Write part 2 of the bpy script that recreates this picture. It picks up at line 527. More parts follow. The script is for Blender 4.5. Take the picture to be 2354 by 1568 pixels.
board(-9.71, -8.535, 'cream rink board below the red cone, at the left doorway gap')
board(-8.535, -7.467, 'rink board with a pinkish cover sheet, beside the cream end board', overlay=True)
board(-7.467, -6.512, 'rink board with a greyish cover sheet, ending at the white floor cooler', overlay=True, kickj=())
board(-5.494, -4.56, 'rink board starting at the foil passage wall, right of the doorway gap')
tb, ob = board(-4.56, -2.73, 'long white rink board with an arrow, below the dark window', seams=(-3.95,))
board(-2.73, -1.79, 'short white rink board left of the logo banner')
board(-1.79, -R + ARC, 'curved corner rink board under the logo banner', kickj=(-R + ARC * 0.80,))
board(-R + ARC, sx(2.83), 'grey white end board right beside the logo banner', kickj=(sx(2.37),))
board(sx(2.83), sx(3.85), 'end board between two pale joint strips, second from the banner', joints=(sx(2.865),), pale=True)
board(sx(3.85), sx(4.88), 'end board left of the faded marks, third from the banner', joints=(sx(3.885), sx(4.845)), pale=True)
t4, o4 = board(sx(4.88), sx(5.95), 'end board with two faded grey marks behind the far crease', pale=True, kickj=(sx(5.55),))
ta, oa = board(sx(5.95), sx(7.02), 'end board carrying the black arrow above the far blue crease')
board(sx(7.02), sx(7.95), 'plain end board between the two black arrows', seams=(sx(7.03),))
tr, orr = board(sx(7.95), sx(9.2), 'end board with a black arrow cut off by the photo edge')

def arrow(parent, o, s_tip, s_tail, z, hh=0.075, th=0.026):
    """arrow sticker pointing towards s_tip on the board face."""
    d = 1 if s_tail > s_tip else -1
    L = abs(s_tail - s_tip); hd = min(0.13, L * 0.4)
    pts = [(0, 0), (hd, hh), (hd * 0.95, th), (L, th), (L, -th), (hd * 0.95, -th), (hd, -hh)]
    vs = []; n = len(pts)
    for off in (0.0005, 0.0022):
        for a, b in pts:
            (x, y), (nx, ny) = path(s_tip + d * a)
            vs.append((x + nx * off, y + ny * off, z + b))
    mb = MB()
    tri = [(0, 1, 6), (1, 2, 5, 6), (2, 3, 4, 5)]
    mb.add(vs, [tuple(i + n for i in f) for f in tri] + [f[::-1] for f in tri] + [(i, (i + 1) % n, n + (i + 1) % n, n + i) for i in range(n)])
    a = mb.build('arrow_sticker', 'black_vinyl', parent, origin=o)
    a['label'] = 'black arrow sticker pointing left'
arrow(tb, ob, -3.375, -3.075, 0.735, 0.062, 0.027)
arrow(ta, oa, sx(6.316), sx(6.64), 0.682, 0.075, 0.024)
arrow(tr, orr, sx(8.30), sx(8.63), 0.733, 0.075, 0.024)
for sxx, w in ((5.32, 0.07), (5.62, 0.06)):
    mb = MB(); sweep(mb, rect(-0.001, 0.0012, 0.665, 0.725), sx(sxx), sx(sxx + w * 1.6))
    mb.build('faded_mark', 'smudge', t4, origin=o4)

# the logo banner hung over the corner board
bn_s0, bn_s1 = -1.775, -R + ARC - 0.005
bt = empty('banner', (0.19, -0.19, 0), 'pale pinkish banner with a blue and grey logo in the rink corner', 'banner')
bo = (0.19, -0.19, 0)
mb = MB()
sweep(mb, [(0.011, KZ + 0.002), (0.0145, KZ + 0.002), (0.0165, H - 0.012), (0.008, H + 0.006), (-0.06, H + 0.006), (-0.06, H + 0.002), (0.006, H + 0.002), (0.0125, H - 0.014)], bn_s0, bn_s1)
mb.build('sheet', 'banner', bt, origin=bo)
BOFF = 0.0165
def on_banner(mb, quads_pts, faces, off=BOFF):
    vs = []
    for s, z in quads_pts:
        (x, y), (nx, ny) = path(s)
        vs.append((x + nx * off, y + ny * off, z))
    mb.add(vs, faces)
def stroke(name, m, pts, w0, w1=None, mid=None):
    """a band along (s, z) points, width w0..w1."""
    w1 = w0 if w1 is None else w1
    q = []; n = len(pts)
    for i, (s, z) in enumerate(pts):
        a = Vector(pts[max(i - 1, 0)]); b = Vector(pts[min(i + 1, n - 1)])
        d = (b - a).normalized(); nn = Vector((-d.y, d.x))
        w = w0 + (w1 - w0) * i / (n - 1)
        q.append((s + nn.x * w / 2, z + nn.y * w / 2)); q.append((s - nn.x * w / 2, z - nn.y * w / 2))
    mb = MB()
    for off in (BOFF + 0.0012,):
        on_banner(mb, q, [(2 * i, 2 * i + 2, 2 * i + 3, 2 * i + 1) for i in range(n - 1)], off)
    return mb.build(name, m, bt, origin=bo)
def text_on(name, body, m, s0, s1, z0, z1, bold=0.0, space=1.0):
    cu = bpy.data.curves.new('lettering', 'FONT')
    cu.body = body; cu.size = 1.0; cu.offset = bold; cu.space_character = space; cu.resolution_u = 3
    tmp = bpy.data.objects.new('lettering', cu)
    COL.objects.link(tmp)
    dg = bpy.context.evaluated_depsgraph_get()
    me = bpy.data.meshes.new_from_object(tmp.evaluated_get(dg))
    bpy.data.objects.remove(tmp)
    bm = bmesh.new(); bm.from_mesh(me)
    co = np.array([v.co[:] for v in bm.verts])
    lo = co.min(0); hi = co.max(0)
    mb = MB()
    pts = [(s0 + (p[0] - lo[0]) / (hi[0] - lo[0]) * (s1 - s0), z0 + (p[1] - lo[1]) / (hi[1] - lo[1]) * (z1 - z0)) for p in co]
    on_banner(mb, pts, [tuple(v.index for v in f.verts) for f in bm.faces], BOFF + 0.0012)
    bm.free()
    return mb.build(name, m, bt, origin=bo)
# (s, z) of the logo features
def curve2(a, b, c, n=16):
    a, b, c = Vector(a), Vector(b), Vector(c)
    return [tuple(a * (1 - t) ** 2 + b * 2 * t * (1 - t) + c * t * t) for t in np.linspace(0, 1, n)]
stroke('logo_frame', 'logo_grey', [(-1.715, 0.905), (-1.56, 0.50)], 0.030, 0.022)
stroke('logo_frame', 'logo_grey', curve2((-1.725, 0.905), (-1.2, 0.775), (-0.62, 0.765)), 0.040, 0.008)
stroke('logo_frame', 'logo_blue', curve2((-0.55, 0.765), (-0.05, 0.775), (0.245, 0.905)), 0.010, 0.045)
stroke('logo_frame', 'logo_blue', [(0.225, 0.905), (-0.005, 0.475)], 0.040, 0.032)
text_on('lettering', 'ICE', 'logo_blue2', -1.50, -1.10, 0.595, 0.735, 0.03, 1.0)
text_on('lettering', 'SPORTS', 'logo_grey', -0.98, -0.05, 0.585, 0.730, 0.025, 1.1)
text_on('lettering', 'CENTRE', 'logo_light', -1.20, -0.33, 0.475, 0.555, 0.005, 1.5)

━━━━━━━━

Emit the full listing verbatim.

Write part 2 of the bpy script that recreates this picture. It picks up at line 527. More parts follow. The script is for Blender 4.5. Take the picture to be 2354 by 1568 pixels.
board(-9.71, -8.535, 'cream rink board below the red cone, at the left doorway gap')
board(-8.535, -7.467, 'rink board with a pinkish cover sheet, beside the cream end board', overlay=True)
board(-7.467, -6.512, 'rink board with a greyish cover sheet, ending at the white floor cooler', overlay=True, kickj=())
board(-5.494, -4.56, 'rink board starting at the foil passage wall, right of the doorway gap')
tb, ob = board(-4.56, -2.73, 'long white rink board with an arrow, below the dark window', seams=(-3.95,))
board(-2.73, -1.79, 'short white rink board left of the logo banner')
board(-1.79, -R + ARC, 'curved corner rink board under the logo banner', kickj=(-R + ARC * 0.80,))
board(-R + ARC, sx(2.83), 'grey white end board right beside the logo banner', kickj=(sx(2.37),))
board(sx(2.83), sx(3.85), 'end board between two pale joint strips, second from the banner', joints=(sx(2.865),), pale=True)
board(sx(3.85), sx(4.88), 'end board left of the faded marks, third from the banner', joints=(sx(3.885), sx(4.845)), pale=True)
t4, o4 = board(sx(4.88), sx(5.95), 'end board with two faded grey marks behind the far crease', pale=True, kickj=(sx(5.55),))
ta, oa = board(sx(5.95), sx(7.02), 'end board carrying the black arrow above the far blue crease')
board(sx(7.02), sx(7.95), 'plain end board between the two black arrows', seams=(sx(7.03),))
tr, orr = board(sx(7.95), sx(9.2), 'end board with a black arrow cut off by the photo edge')

def arrow(parent, o, s_tip, s_tail, z, hh=0.075, th=0.026):
    """arrow sticker pointing towards s_tip on the board face."""
    d = 1 if s_tail > s_tip else -1
    L = abs(s_tail - s_tip); hd = min(0.13, L * 0.4)
    pts = [(0, 0), (hd, hh), (hd * 0.95, th), (L, th), (L, -th), (hd * 0.95, -th), (hd, -hh)]
    vs = []; n = len(pts)
    for off in (0.0005, 0.0022):
        for a, b in pts:
            (x, y), (nx, ny) = path(s_tip + d * a)
            vs.append((x + nx * off, y + ny * off, z + b))
    mb = MB()
    tri = [(0, 1, 6), (1, 2, 5, 6), (2, 3, 4, 5)]
    mb.add(vs, [tuple(i + n for i in f) for f in tri] + [f[::-1] for f in tri] + [(i, (i + 1) % n, n + (i + 1) % n, n + i) for i in range(n)])
    a = mb.build('arrow_sticker', 'black_vinyl', parent, origin=o)
    a['label'] = 'black arrow sticker pointing left'
arrow(tb, ob, -3.375, -3.075, 0.735, 0.062, 0.027)
arrow(ta, oa, sx(6.316), sx(6.64), 0.682, 0.075, 0.024)
arrow(tr, orr, sx(8.30), sx(8.63), 0.733, 0.075, 0.024)
for sxx, w in ((5.32, 0.07), (5.62, 0.06)):
    mb = MB(); sweep(mb, rect(-0.001, 0.0012, 0.665, 0.725), sx(sxx), sx(sxx + w * 1.6))
    mb.build('faded_mark', 'smudge', t4, origin=o4)

# the logo banner hung over the corner board
bn_s0, bn_s1 = -1.775, -R + ARC - 0.005
bt = empty('banner', (0.19, -0.19, 0), 'pale pinkish banner with a blue and grey logo in the rink corner', 'banner')
bo = (0.19, -0.19, 0)
mb = MB()
sweep(mb, [(0.011, KZ + 0.002), (0.0145, KZ + 0.002), (0.0165, H - 0.012), (0.008, H + 0.006), (-0.06, H + 0.006), (-0.06, H + 0.002), (0.006, H + 0.002), (0.0125, H - 0.014)], bn_s0, bn_s1)
mb.build('sheet', 'banner', bt, origin=bo)
BOFF = 0.0165
def on_banner(mb, quads_pts, faces, off=BOFF):
    vs = []
    for s, z in quads_pts:
        (x, y), (nx, ny) = path(s)
        vs.append((x + nx * off, y + ny * off, z))
    mb.add(vs, faces)
def stroke(name, m, pts, w0, w1=None, mid=None):
    """a band along (s, z) points, width w0..w1."""
    w1 = w0 if w1 is None else w1
    q = []; n = len(pts)
    for i, (s, z) in enumerate(pts):
        a = Vector(pts[max(i - 1, 0)]); b = Vector(pts[min(i + 1, n - 1)])
        d = (b - a).normalized(); nn = Vector((-d.y, d.x))
        w = w0 + (w1 - w0) * i / (n - 1)
        q.append((s + nn.x * w / 2, z + nn.y * w / 2)); q.append((s - nn.x * w / 2, z - nn.y * w / 2))
    mb = MB()
    for off in (BOFF + 0.0012,):
        on_banner(mb, q, [(2 * i, 2 * i + 2, 2 * i + 3, 2 * i + 1) for i in range(n - 1)], off)
    return mb.build(name, m, bt, origin=bo)
def text_on(name, body, m, s0, s1, z0, z1, bold=0.0, space=1.0):
    cu = bpy.data.curves.new('lettering', 'FONT')
    cu.body = body; cu.size = 1.0; cu.offset = bold; cu.space_character = space; cu.resolution_u = 3
    tmp = bpy.data.objects.new('lettering', cu)
    COL.objects.link(tmp)
    dg = bpy.context.evaluated_depsgraph_get()
    me = bpy.data.meshes.new_from_object(tmp.evaluated_get(dg))
    bpy.data.objects.remove(tmp)
    bm = bmesh.new(); bm.from_mesh(me)
    co = np.array([v.co[:] for v in bm.verts])
    lo = co.min(0); hi = co.max(0)
    mb = MB()
    pts = [(s0 + (p[0] - lo[0]) / (hi[0] - lo[0]) * (s1 - s0), z0 + (p[1] - lo[1]) / (hi[1] - lo[1]) * (z1 - z0)) for p in co]
    on_banner(mb, pts, [tuple(v.index for v in f.verts) for f in bm.faces], BOFF + 0.0012)
    bm.free()
    return mb.build(name, m, bt, origin=bo)
# (s, z) of the logo features
def curve2(a, b, c, n=16):
    a, b, c = Vector(a), Vector(b), Vector(c)
    return [tuple(a * (1 - t) ** 2 + b * 2 * t * (1 - t) + c * t * t) for t in np.linspace(0, 1, n)]
stroke('logo_frame', 'logo_grey', [(-1.715, 0.905), (-1.56, 0.50)], 0.030, 0.022)
stroke('logo_frame', 'logo_grey', curve2((-1.725, 0.905), (-1.2, 0.775), (-0.62, 0.765)), 0.040, 0.008)
stroke('logo_frame', 'logo_blue', curve2((-0.55, 0.765), (-0.05, 0.775), (0.245, 0.905)), 0.010, 0.045)
stroke('logo_frame', 'logo_blue', [(0.225, 0.905), (-0.005, 0.475)], 0.040, 0.032)
text_on('lettering', 'ICE', 'logo_blue2', -1.50, -1.10, 0.595, 0.735, 0.03, 1.0)
text_on('lettering', 'SPORTS', 'logo_grey', -0.98, -0.05, 0.585, 0.730, 0.025, 1.1)
text_on('lettering', 'CENTRE', 'logo_light', -1.20, -0.33, 0.475, 0.555, 0.005, 1.5)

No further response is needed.